▸ The exercise
Each line of the material below that holds the word "this" needs to be copied.

▸ Material provided
--*--
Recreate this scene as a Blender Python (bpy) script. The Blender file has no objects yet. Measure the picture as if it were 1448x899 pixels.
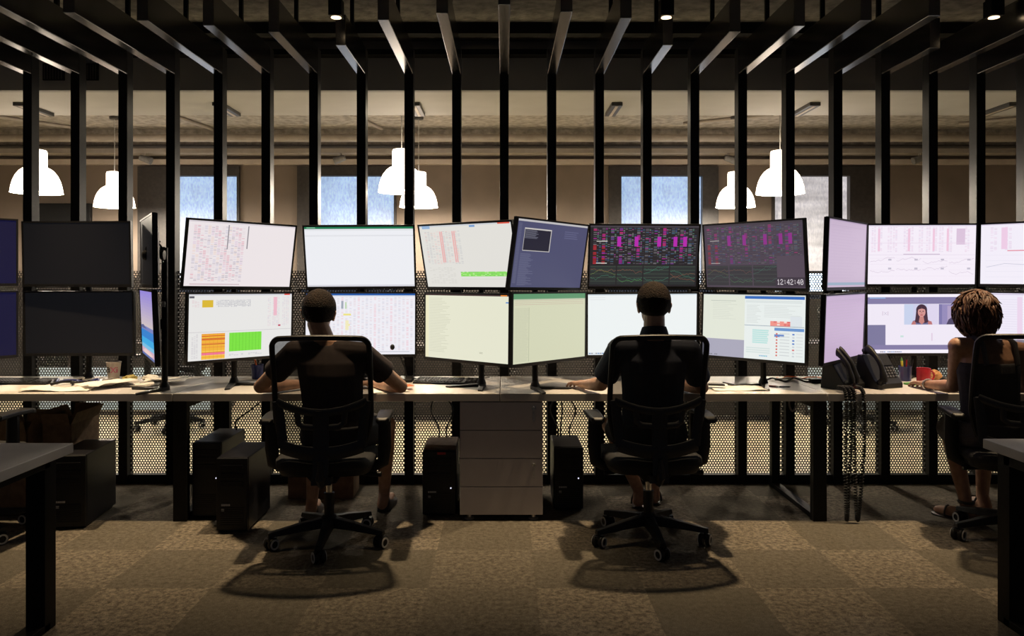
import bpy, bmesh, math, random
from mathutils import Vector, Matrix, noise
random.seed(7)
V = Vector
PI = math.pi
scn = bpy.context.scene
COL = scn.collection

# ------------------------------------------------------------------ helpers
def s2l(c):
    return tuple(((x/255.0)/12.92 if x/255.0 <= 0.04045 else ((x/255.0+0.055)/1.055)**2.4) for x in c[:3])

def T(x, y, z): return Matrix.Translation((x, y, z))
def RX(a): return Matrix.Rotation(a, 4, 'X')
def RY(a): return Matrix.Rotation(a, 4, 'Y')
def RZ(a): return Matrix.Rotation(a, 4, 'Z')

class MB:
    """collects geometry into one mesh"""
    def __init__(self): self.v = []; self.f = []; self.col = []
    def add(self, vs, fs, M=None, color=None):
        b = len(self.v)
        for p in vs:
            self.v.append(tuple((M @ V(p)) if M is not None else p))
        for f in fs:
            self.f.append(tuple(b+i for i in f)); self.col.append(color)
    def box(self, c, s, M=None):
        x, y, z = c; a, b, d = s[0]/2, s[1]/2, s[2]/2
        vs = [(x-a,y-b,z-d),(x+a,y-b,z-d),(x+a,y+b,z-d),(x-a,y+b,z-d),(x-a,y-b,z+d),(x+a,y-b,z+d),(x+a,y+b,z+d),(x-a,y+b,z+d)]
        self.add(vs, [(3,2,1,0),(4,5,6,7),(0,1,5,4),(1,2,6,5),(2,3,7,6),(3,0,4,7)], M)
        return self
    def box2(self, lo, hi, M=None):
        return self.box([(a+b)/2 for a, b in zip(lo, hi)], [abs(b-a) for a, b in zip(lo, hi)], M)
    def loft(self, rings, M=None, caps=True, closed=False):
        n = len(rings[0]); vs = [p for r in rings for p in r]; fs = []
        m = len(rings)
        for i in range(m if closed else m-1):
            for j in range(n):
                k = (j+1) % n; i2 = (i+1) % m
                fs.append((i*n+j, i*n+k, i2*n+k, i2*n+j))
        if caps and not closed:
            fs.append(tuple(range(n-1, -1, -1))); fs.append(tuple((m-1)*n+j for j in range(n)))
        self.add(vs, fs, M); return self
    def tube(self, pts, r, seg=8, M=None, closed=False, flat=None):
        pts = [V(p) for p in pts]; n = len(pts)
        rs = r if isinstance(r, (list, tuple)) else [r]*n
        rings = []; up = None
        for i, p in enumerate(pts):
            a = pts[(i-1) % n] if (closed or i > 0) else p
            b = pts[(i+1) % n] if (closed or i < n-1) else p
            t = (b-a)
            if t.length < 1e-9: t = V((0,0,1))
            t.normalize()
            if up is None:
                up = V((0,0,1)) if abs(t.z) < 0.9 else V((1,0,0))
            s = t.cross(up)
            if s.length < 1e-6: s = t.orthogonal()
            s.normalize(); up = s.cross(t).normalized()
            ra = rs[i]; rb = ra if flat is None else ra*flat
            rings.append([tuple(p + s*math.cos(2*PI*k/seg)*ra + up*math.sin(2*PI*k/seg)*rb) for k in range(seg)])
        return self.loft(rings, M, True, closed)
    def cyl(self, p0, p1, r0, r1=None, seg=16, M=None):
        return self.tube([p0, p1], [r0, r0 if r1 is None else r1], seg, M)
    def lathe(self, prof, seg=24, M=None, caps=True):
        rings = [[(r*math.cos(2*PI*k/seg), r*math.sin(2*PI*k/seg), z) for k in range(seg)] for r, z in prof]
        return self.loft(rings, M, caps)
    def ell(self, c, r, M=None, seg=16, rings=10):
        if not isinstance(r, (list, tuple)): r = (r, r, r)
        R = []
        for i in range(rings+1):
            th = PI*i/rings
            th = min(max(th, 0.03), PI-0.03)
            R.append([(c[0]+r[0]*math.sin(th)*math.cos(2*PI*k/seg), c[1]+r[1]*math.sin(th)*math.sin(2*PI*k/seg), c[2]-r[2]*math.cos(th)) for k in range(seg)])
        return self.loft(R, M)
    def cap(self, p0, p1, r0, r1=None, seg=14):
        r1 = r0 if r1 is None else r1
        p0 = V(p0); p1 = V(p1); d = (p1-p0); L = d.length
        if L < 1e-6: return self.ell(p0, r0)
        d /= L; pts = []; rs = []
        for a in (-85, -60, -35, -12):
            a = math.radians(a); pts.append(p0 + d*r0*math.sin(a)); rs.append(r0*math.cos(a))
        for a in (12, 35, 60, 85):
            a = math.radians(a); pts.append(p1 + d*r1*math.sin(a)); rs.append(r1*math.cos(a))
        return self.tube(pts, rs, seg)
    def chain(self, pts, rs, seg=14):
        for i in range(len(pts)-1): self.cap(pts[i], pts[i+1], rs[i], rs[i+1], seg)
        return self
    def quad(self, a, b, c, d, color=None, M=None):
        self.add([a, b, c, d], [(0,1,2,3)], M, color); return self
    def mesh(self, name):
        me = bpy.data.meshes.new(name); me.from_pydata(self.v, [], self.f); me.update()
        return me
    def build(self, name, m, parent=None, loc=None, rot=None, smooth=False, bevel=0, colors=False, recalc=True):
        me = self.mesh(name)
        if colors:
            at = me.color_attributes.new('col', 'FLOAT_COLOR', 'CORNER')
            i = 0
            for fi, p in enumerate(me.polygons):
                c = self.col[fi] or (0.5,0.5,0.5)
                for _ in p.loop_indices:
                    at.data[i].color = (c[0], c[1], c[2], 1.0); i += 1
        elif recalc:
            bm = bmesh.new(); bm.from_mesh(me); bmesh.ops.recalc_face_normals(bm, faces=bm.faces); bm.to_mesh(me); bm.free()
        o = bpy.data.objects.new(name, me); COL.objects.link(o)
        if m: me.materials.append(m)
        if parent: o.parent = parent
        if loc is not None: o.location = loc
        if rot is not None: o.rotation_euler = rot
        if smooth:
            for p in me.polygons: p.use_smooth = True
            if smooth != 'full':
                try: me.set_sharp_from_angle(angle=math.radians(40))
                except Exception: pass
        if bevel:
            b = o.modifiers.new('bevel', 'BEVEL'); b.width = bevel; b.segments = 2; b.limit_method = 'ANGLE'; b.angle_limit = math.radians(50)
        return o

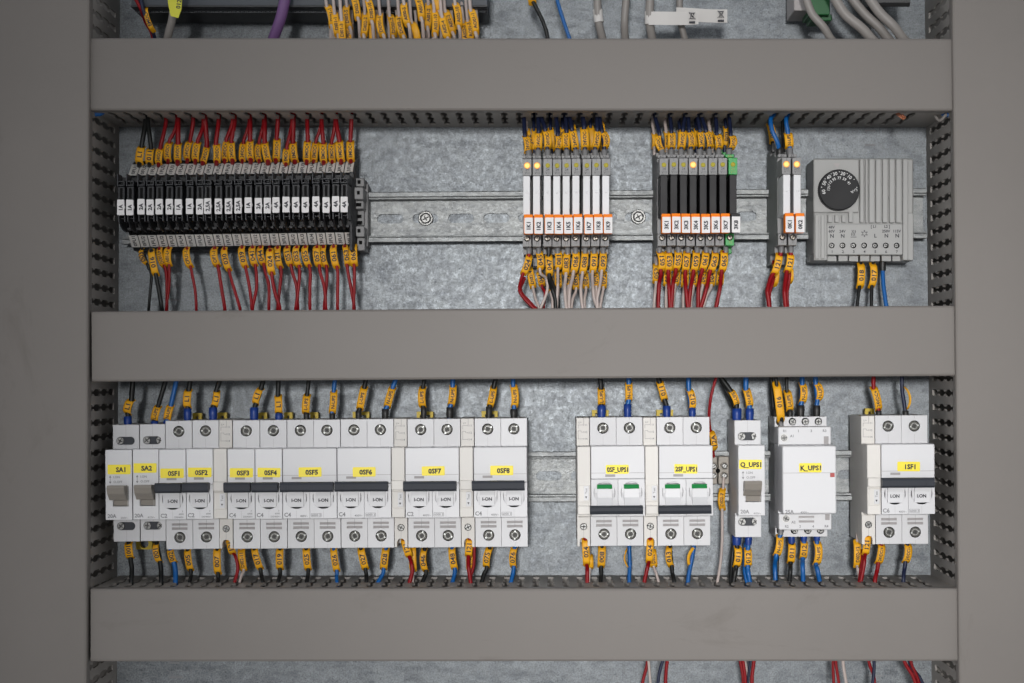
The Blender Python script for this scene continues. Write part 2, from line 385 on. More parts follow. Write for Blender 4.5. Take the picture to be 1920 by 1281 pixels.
--*--
▸ Written response
Recreate this scene as a Blender Python (bpy) script. The Blender file has no objects yet. Measure the picture as if it were 1448x899 pixels.
The Blender Python script for this scene continues. Write part 2, from line 385 on. More parts follow. Write for Blender 4.5. Take the picture to be 1920 by 1281 pixels.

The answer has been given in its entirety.